Se fossemos honestos, patriotas e realistas, a nossa atenção actual estaria virada para libertar as mentes dos Angolanos dos fantasmas e dos traumas da Guerra. Curar as feridas, sarar as cicatrizes, limpar as lágrimas e unir os irmãos desavindos. Angola, de facto, é um Barril de pólvora, um Vulcão adormecido que pode entrar em actividade a qualquer altura. Logo, não acho que era sensato insistirmos na intoxicação das mentes do Povo Angolano. Exacerbando a divisão e o ódio entre os cidadãos desavindos no passado através da fundação das Associações Sociopolíticas de Batalhas: A, B, C, etc. Gastando avultados somas de dinheiro na construção de Monumentos de uma Guerra intestina de desgaste e estúpida; enquanto o Povo morre da fome e da pobreza extrema.

Este Cântico de Guerra leva consigo uma dose excessiva de exclusão e de discriminação política, social, cultural e económica. O Regime Angolano está fortemente empenhado na construção do sistema político de segregação política, económica, social e cultural, semelhante à situação que prevalece entre os Povos da Palestina e do Israel. Parece que, o Soberano Angolano subestima a profundidade da sua Política segregacionista cujas ervas daninhas estão sendo espalhadas por toda parte. Como diz no adágio popular: Erva ruim não a cresta a geada.

Tenho a impressão forte de que, os factos do Conflito Angolano que estão sendo escamoteados constantemente na opinião pública nacional e internacional, a qual seguiu de perto os acontecimentos do nosso passado recente, devem estar na origem da postura megalómana do Sistema. Não tendo êxito na Governação do País que se mergulhou na corrupção galopante, causando a pobreza extrema, a fome e a miséria, tenta buscar os louros no passado da Guerra fratricida. Afastando constantemente todos os factores necessários para a edificação da Identidade Nacional que constitui um factor decisivo da Unidade Nacional. Tendo como propósito estratégico distrair a atenção do Povo dos problemas real que assola a Sociedade.

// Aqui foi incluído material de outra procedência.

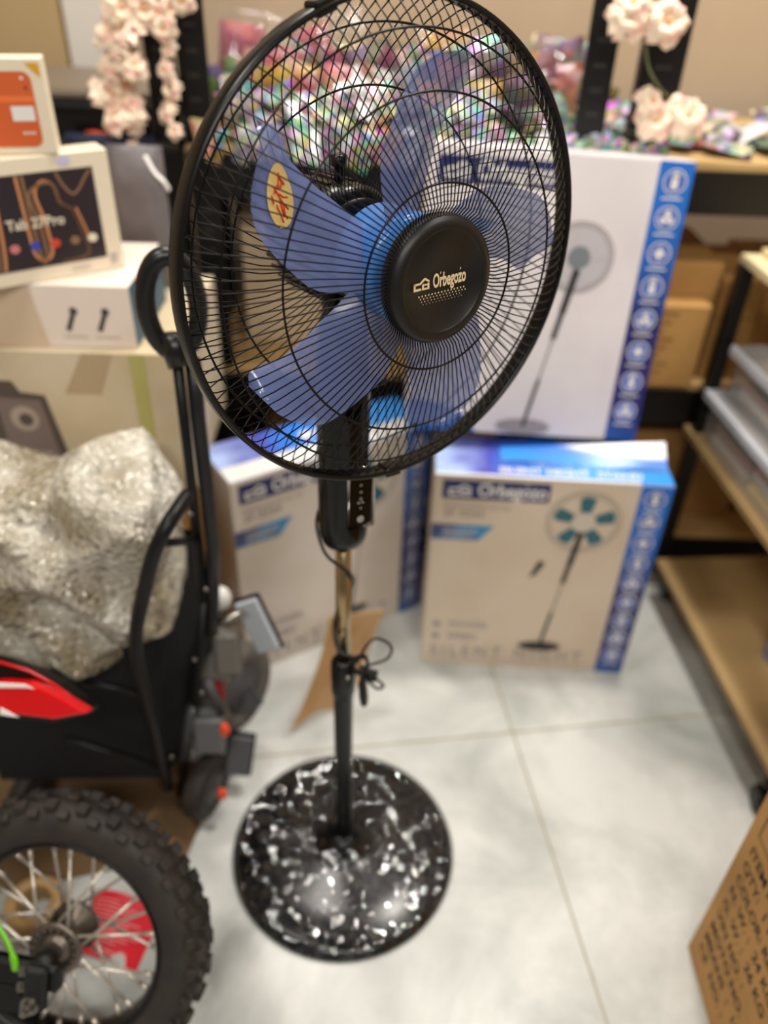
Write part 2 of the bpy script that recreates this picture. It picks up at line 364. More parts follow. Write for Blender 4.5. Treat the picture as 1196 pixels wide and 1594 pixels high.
# front cap with the maker's mark
g = MB()
g.lathe([(.0575, .054), (.0585, .058), (.0585, .0655), (.0565, .0705), (.052, .0735), (.0475, .0742), (.0455, .0735), (.0448, .0722), (.001, .0722)], 72, 0, HM)
cap = g.build('centre_cap', mat('matt_black_cap', (15, 12, 11), .42), FAN, True)
g = MB(); CF = HM @ Matrix.Translation((0, 0, .0722))
CR = mat('cream_print', (222, 200, 160), .5)
g.text(CF, "Orbegozo", -.013, -.003, .0175, .0004, 0, .53, .03)
for tx in (-.0045, .0182): g.stroke(CF, [(tx, .0082), (tx+.0006, .0102)], .0009, .0004, 0)
def houselogo(g, F, x, y, s, w, mi):
    # square C joined to a little roofed house
    g.poly(F, [(x, y), (x+.95*s, y), (x+.95*s, y+.25*s), (x+.25*s, y+.25*s), (x+.25*s, y)], w, mi)
    g.poly(F, [(x, y), (x+.25*s, y), (x+.25*s, y+.8*s), (x, y+.8*s)], w, mi)
    g.poly(F, [(x, y+.8*s), (x, y+.58*s), (x+.85*s, y+.58*s), (x+1.42*s, y+.98*s), (x+2.0*s, y+.66*s), (x+2.0*s, y+.88*s), (x+1.5*s, y+1.2*s), (x+1.3*s, y+1.2*s), (x+.75*s, y+.8*s)], w, mi)
    g.poly(F, [(x+1.05*s, y), (x+1.3*s, y), (x+1.3*s, y+.66*s), (x+1.05*s, y+.55*s)], w, mi)
    g.poly(F, [(x+1.75*s, y), (x+2.0*s, y), (x+2.0*s, y+.62*s), (x+1.75*s, y+.72*s)], w, mi)
    g.rect(F, x+1.3*s, y, x+1.75*s, y+.2*s, w, mi); g.rect(F, x+1.3*s, y+.42*s, x+1.75*s, y+.58*s, w, mi)
houselogo(g, CF, -.0345, -.003, .0088, .0004, 0)
for j in range(4):
    for k in range(15-2*(j > 1)):
        g.disc(CF, -.0285+.0037*k+(.0018 if j % 2 else 0)+(.003 if j > 1 else 0), -.0085-.0026*j, .00085-.00015*j, .0004, 0, 8)
g.build('lettering', CR, cap, True)
# blue rotor
BLUE = mat('translucent_blue_plastic', (128, 144, 200), .14, alpha=.52, bump=(35, .12, .002))
BLUEH = mat('blue_hub_plastic', (74, 132, 210), .22)
g = MB()
g.lathe([(.001, .036), (.022, .036), (.026, .033), (.030, .030), (.046, .028), (.0505, .025), (.0515, .020), (.0515, -.030), (.048, -.034), (.001, -.034)], 64, 0, HM)
hub = g.build('blade_hub', BLUEH, FAN, True)
g = MB(); g.lathe([(.001, .052), (.021, .052), (.026, .049), (.027, .044), (.027, .036), (.001, .036)], 40, 0, HM); g.build('blade_lock_nut', BLKM, FAN, True)
lead = [(.049, 54), (.073, 47), (.107, 40), (.130, 31), (.150, 25), (.168, 20), (.180, 13), (.187, 3)]
trail = [(.049, -12), (.070, -7), (.110, -4), (.145, -4), (.165, -7), (.180, -8), (.187, -4)]
def interp(tb, r):
    for (a, x), (b_, y) in zip(tb, tb[1:]):
        if r <= b_: return x+(y-x)*(r-a)/(b_-a)
    return tb[-1][1]
STK = mat('cream_sticker', (222, 192, 120), .5); STR = mat('red_sticker_print', (205, 60, 30), .5)
for k in range(5):
    th = math.radians(68+72*k)
    def bl(u, v, o=0):
        r = .049+(.187-.049)*(1-(1-v)**1.5)
        a = math.radians(interp(lead, r)*(1-u)+interp(trail, r)*u)
        s = .022-.030*u + .005*math.sin(u*PI)
        return pol(r, th+a, s+o)
    g = MB(); N1, N2 = 12, 18
    g.grid(lambda u, v: bl(u, v, .0008), N1, N2, 0, HM); g.grid(lambda u, v: bl(1-u, v, -.0008), N1, N2, 0, HM)
    for e in (0, 1):
        g.grid(lambda u, v: bl(e, v, .0008-.0016*u), 1, N2, 0, HM)
    g.grid(lambda u, v: bl(u, 1, .0008-.0016*v), N1, 1, 0, HM)
    bo = g.build('blade', BLUE, FAN, True)
    if k == 1:
        g = MB()
        c0 = (.56, .60)
        def sp(x, y, o): return bl(.56+x, .60+y, o)
        n = 30; vs = [sp(0, 0, .0022)]+[sp(.27*math.cos(2*PI*i/n), .13*math.sin(2*PI*i/n), .0022) for i in range(n)]
        g.add(vs, [(0, i+1, (i+1) % n+1) for i in range(n)], 0, HM)
        import itertools
        rr = random.Random(3)
        for (x0, y0, x1, y1) in ((-.16, -.07, -.10, .01), (-.02, .07, -.01, -.09), (-.01, .02, .08, -.07), (.0, .0, -.11, -.06), (.04, .03, .15, .05), (.04, .01, .14, .0), (.12, .06, .15, -.02), (-.05, .05, .04, .04), (-.14, .03, -.10, .07), (-.10, -.09, -.02, -.04), (-.1, -.06, -.03, -.01)):
            P = [Vector(sp(x0+(x1-x0)*q/4+rr.uniform(-.008, .008), y0+(y1-y0)*q/4+rr.uniform(-.005, .005), .0028)) for q in range(5)]
            g.tube(P, .0008, 4, 1, HM)
        g.build('sticker', [STK, STR], bo, True)
# motor and neck
g = MB()
g.lathe([(.001, -.072), (.054, -.072), (.060, -.078), (.061, -.10), (.061, -.135), (.057, -.160), (.044, -.178), (.022, -.188), (.001, -.190)], 56, 0, HM)
for k in range(28):
    a = 2*PI*k/28
    g.box((.0605, -.002, -.155), (.063, .002, -.095), 0, HM @ Matrix.Rotation(a, 4, 'Z'))
mo = g.build('motor_housing', BLK, FAN, True)
g = MB(); kb = HC - HN*.105 + Vector((0, 0, .058))
g.tube([kb, kb+Vector((0, 0, .016)), kb+Vector((0, 0, .018)), kb+Vector((0, 0, .028))], [.005, .005, .0085, .0085], 14, 0); g.build('oscillation_knob', BLK, mo, True)
def rrect(w, d, r, n=6):
    pts = []
    for cx, cy, a0 in ((w/2-r, d/2-r, 0), (-w/2+r, d/2-r, PI/2), (-w/2+r, -d/2+r, PI), (w/2-r, -d/2+r, 1.5*PI)):
        for i in range(n+1): a = a0+PI/2*i/n; pts.append((cx+r*math.cos(a), cy+r*math.sin(a)))
    return pts
def loft(g, secs, mi=0, M=None):
    """secs: list of (z, w, d, r, ox, oy)"""
    vs = []; n = 28
    for z, w_, d_, r_, ox, oy in secs: vs += [(x+ox, y+oy, z) for x, y in rrect(w_, d_, r_)]
    fs = [tuple(range(n))[::-1], tuple((len(secs)-1)*n+i for i in range(n))]
    for j in range(len(secs)-1):
        for i in range(n): fs.append((j*n+i, j*n+(i+1) % n, (j+1)*n+(i+1) % n, (j+1)*n+i))
    g.add(vs, fs, mi, M, True)
g = MB()
CM = Matrix.Translation((-.052, .824, 0)) @ Matrix.Rotation(math.radians(24), 4, 'Z')
loft(g, [(.722, .030, .030, .012, 0, 0), (.724, .044, .042, .02, 0, 0), (.731, .056, .052, .024, 0, 0), (.742, .061, .057, .026, 0, 0), (.76, .062, .058, .026, 0, 0), (.93, .062, .058, .026, 0, 0), (1.0, .058, .056, .025, 0, 0), (1.03, .050, .052, .022, 0, .0), (1.05, .040, .045, .018, 0, 0), (1.07, .036, .04, .016, 0, 0)], 0, CM)
colm = g.build('control_column', BLKG, FAN, True)
g = MB()
a0 = Vector((-.052, .824, 1.03))
g.tube([a0, a0+Vector((0, .0, .03)), HC-HN*.115+Vector((0, 0, -.03))], [.022, .024, .03], 20, 0); g.build('neck_joint', BLK, FAN, True)
# panel on the column face, chrome frame
PF = CM @ Matrix.Translation((.012, -.0292, .80)) @ Matrix.Rotation(PI/2, 4, 'X')
g = MB(); g.box((-.0155, -.032, -.004), (.0155, .052, .0006), 0, PF, .0015); pan = g.build('control_panel', BLKG, FAN, True)
g = MB()
pp = [(-.0165, -.033), (.0165, -.033), (.0165, .046), (.010, .054), (-.010, .054), (-.0165, .046)]
g.tube([(x, y, .0012) for x, y in pp], .0019, 8, 0, PF, closed=True); g.build('chrome_trim', CHROME, pan, True)
g = MB()
g.ringp(PF, 0, -.021, .0026, .0042, .0009, 0, 24, 1, .5, 2*PI-.5); g.rect(PF, -.001, -.0215, .0035, -.0203, .001, 0)
g.disc(PF, 0, -.004, .0009, .0009, 0, 10)
for q in (.010, .020, .030, .040): g.disc(PF, 0, q, .0012, .0009, 0, 10)
g.rect(PF, -.004, .0035, -.002, .0055, .0009, 0); g.rect(PF, .001, .0035, .003, .0055, .0009, 0)
g.build('panel_marks', WHITE, pan, True)
# pole
g = MB(); g.tube([(-.052, .824, .46), (-.052, .824, .735)], .0108, 24); g.build('upper_pole', BRASS, FAN, True)
g = MB(); T0 = Matrix.Translation((-.052, .824, 0))
g.lathe([(.0148, .03), (.0148, .36), (.0152, .42), (.0165, .432), (.0185, .44), (.0188, .47), (.0188, .496), (.016, .503), (.0115, .505)], 32, 0, T0)
g.build('lower_pole', BLK, FAN, True)
g = MB(); g.tube([(-.045, .806, .487), (-.043, .799, .487)], .0035, 12); g.build('collar_screw', STEEL, FAN, True)
g = MB(); kx = Vector((-.034, .815, .487)); g.tube([kx, kx+Vector((.017, -.004, 0)), kx+Vector((.019, -.0045, 0)), kx+Vector((.032, -.008, 0))], [.004, .004, .010, .009], 14); g.build('height_knob', BLKM, FAN, True)
g = MB(); g.lathe([(.2, 0), (.2015, .004), (.1985, .012), (.18, .018), (.12, .0235), (.06, .027), (.038, .030), (.034, .040), (.028, .050), (.018, .056), (.0148, .057)], 96, 0, T0)
BASEM = mat('glossy_black_base', (7, 7, 9), .22, spec=.3)
base = g.build('base', BASEM, FAN, True)
g = MB()
def fz(x, y):
    p = Vector((x*9, y*9, 1.7)); a = noise.noise(p)*.003; q = Vector((x*34, y*22, 4)); a += abs(noise.noise(q))*.0028
    a += abs(noise.noise(Vector((x*80+y*30, y*80, 9))))*.0022; return a
def wrap(u, v):
    a = 2*PI*u; r = .0195+(.2045-.0195)*v
    x, y = r*math.cos(a), r*math.sin(a)
    z = .060-.030*min(1, v*6)**.6 - .012*v
    if v > .93: z = .018-(v-.93)/.07*.016
    x *= 1+.012*noise.noise(Vector((math.cos(a)*5, math.sin(a)*5, 2)))*(v > .93); 
    return (x, y, max(.0012, z+fz(x, y)*(1 if v < .95 else .3)+.0022))
g.grid(wrap, 220, 60, 0, T0)
g.build('plastic_wrap', film('crinkled_clear_film', .02, rough=.04, bump=(60, .35, .002), facets=(135, .60)), base, True)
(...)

Só que, a Consciência do Povo Angolano cresceu de forma fantástica capaz de discernir e desbravar o Caminho acertado ao futuro risonho e próspero para toda gente. Cedo ou tarde a Revolução democrática será uma realidade no País e o seu efeito sentir-se-á na sua plenitude. Será nesta altura que a Historia do Nacionalismo Angolano será consagrada plenamente sem quaisquer distorções e manipulações políticas dos factos reais.